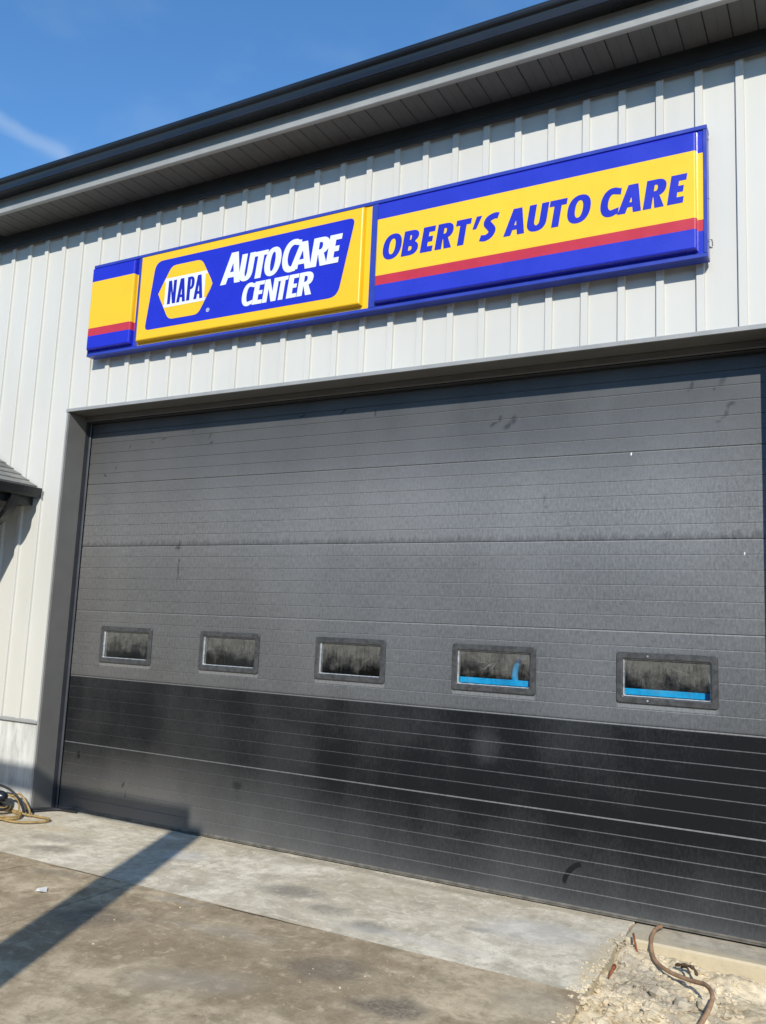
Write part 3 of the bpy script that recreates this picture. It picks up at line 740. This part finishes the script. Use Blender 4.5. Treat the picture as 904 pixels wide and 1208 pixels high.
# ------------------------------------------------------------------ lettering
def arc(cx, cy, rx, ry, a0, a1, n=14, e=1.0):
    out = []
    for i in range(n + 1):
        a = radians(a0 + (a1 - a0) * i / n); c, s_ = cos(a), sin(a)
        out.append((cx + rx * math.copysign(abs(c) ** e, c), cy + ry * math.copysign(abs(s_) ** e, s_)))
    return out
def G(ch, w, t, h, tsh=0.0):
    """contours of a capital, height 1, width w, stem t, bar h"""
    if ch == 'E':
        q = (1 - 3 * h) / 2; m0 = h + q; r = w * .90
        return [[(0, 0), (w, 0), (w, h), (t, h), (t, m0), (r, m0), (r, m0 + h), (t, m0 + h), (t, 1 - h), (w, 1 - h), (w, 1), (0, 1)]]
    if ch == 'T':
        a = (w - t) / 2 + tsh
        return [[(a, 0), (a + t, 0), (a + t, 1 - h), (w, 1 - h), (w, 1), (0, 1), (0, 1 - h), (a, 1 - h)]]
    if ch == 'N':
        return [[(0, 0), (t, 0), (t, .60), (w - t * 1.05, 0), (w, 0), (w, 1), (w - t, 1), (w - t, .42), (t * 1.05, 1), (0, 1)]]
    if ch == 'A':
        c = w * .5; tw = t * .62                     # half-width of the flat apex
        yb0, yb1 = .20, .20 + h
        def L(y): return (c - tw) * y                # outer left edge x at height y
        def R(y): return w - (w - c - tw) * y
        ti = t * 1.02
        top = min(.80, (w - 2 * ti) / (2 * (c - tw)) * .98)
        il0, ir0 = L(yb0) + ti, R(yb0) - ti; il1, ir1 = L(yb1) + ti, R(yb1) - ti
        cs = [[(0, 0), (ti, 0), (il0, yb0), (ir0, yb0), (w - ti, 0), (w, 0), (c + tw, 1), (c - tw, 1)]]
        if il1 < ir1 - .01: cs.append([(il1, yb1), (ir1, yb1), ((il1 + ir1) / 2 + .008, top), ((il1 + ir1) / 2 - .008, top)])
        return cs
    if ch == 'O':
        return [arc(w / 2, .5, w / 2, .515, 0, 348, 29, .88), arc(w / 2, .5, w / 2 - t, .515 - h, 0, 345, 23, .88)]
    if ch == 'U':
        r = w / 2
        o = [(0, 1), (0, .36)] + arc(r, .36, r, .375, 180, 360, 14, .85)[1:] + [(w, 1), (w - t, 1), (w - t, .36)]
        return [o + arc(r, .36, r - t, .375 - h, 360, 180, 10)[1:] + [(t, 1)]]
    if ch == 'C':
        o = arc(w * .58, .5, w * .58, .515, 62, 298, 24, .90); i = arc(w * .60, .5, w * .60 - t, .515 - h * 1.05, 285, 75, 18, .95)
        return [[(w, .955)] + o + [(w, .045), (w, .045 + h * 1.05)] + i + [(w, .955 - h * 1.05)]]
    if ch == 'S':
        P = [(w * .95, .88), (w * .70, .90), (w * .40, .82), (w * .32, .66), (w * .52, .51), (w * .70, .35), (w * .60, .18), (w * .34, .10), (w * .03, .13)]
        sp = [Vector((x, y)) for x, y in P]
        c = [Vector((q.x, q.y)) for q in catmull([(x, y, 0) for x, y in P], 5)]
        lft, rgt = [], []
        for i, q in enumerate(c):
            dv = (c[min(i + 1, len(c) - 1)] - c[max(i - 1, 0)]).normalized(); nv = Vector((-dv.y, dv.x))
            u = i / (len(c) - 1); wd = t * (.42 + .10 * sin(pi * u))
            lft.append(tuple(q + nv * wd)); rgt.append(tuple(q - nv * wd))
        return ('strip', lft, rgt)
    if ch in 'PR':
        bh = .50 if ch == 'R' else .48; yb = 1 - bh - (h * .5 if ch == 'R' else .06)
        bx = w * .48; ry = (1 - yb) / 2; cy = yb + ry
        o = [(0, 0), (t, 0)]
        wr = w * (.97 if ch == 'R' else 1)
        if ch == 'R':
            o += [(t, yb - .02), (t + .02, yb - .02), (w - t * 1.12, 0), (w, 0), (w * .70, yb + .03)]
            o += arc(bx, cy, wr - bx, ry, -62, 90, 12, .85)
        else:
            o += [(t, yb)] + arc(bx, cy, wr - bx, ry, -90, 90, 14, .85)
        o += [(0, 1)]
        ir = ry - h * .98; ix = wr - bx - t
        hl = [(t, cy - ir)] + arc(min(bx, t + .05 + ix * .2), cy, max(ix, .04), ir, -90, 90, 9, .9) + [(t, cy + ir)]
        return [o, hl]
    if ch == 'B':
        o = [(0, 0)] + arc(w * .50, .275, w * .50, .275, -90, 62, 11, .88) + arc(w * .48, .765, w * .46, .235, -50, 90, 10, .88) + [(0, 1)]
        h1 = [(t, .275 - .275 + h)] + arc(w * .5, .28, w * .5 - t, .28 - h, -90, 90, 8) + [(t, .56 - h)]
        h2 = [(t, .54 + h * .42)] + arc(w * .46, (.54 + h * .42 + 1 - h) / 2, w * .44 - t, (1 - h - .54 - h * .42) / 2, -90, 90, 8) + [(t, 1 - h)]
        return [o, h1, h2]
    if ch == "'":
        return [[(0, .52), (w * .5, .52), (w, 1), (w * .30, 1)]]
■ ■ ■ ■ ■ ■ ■
What you should do: Without including any pictures, reproduce the listing exactly.

Exercise answer:
Write part 3 of the bpy script that recreates this picture. It picks up at line 740. This part finishes the script. Use Blender 4.5. Treat the picture as 904 pixels wide and 1208 pixels high.
# ------------------------------------------------------------------ lettering
def arc(cx, cy, rx, ry, a0, a1, n=14, e=1.0):
    out = []
    for i in range(n + 1):
        a = radians(a0 + (a1 - a0) * i / n); c, s_ = cos(a), sin(a)
        out.append((cx + rx * math.copysign(abs(c) ** e, c), cy + ry * math.copysign(abs(s_) ** e, s_)))
    return out
def G(ch, w, t, h, tsh=0.0):
    """contours of a capital, height 1, width w, stem t, bar h"""
    if ch == 'E':
        q = (1 - 3 * h) / 2; m0 = h + q; r = w * .90
        return [[(0, 0), (w, 0), (w, h), (t, h), (t, m0), (r, m0), (r, m0 + h), (t, m0 + h), (t, 1 - h), (w, 1 - h), (w, 1), (0, 1)]]
    if ch == 'T':
        a = (w - t) / 2 + tsh
        return [[(a, 0), (a + t, 0), (a + t, 1 - h), (w, 1 - h), (w, 1), (0, 1), (0, 1 - h), (a, 1 - h)]]
    if ch == 'N':
        return [[(0, 0), (t, 0), (t, .60), (w - t * 1.05, 0), (w, 0), (w, 1), (w - t, 1), (w - t, .42), (t * 1.05, 1), (0, 1)]]
    if ch == 'A':
        c = w * .5; tw = t * .62                     # half-width of the flat apex
        yb0, yb1 = .20, .20 + h
        def L(y): return (c - tw) * y                # outer left edge x at height y
        def R(y): return w - (w - c - tw) * y
        ti = t * 1.02
        top = min(.80, (w - 2 * ti) / (2 * (c - tw)) * .98)
        il0, ir0 = L(yb0) + ti, R(yb0) - ti; il1, ir1 = L(yb1) + ti, R(yb1) - ti
        cs = [[(0, 0), (ti, 0), (il0, yb0), (ir0, yb0), (w - ti, 0), (w, 0), (c + tw, 1), (c - tw, 1)]]
        if il1 < ir1 - .01: cs.append([(il1, yb1), (ir1, yb1), ((il1 + ir1) / 2 + .008, top), ((il1 + ir1) / 2 - .008, top)])
        return cs
    if ch == 'O':
        return [arc(w / 2, .5, w / 2, .515, 0, 348, 29, .88), arc(w / 2, .5, w / 2 - t, .515 - h, 0, 345, 23, .88)]
    if ch == 'U':
        r = w / 2
        o = [(0, 1), (0, .36)] + arc(r, .36, r, .375, 180, 360, 14, .85)[1:] + [(w, 1), (w - t, 1), (w - t, .36)]
        return [o + arc(r, .36, r - t, .375 - h, 360, 180, 10)[1:] + [(t, 1)]]
    if ch == 'C':
        o = arc(w * .58, .5, w * .58, .515, 62, 298, 24, .90); i = arc(w * .60, .5, w * .60 - t, .515 - h * 1.05, 285, 75, 18, .95)
        return [[(w, .955)] + o + [(w, .045), (w, .045 + h * 1.05)] + i + [(w, .955 - h * 1.05)]]
    if ch == 'S':
        P = [(w * .95, .88), (w * .70, .90), (w * .40, .82), (w * .32, .66), (w * .52, .51), (w * .70, .35), (w * .60, .18), (w * .34, .10), (w * .03, .13)]
        sp = [Vector((x, y)) for x, y in P]
        c = [Vector((q.x, q.y)) for q in catmull([(x, y, 0) for x, y in P], 5)]
        lft, rgt = [], []
        for i, q in enumerate(c):
            dv = (c[min(i + 1, len(c) - 1)] - c[max(i - 1, 0)]).normalized(); nv = Vector((-dv.y, dv.x))
            u = i / (len(c) - 1); wd = t * (.42 + .10 * sin(pi * u))
            lft.append(tuple(q + nv * wd)); rgt.append(tuple(q - nv * wd))
        return ('strip', lft, rgt)
    if ch in 'PR':
        bh = .50 if ch == 'R' else .48; yb = 1 - bh - (h * .5 if ch == 'R' else .06)
        bx = w * .48; ry = (1 - yb) / 2; cy = yb + ry
        o = [(0, 0), (t, 0)]
        wr = w * (.97 if ch == 'R' else 1)
        if ch == 'R':
            o += [(t, yb - .02), (t + .02, yb - .02), (w - t * 1.12, 0), (w, 0), (w * .70, yb + .03)]
            o += arc(bx, cy, wr - bx, ry, -62, 90, 12, .85)
        else:
            o += [(t, yb)] + arc(bx, cy, wr - bx, ry, -90, 90, 14, .85)
        o += [(0, 1)]
        ir = ry - h * .98; ix = wr - bx - t
        hl = [(t, cy - ir)] + arc(min(bx, t + .05 + ix * .2), cy, max(ix, .04), ir, -90, 90, 9, .9) + [(t, cy + ir)]
        return [o, hl]
    if ch == 'B':
        o = [(0, 0)] + arc(w * .50, .275, w * .50, .275, -90, 62, 11, .88) + arc(w * .48, .765, w * .46, .235, -50, 90, 10, .88) + [(0, 1)]
        h1 = [(t, .275 - .275 + h)] + arc(w * .5, .28, w * .5 - t, .28 - h, -90, 90, 8) + [(t, .56 - h)]
        h2 = [(t, .54 + h * .42)] + arc(w * .46, (.54 + h * .42 + 1 - h) / 2, w * .44 - t, (1 - h - .54 - h * .42) / 2, -90, 90, 8) + [(t, 1 - h)]
        return [o, h1, h2]
    if ch == "'":
        return [[(0, .52), (w * .5, .52), (w, 1), (w * .30, 1)]]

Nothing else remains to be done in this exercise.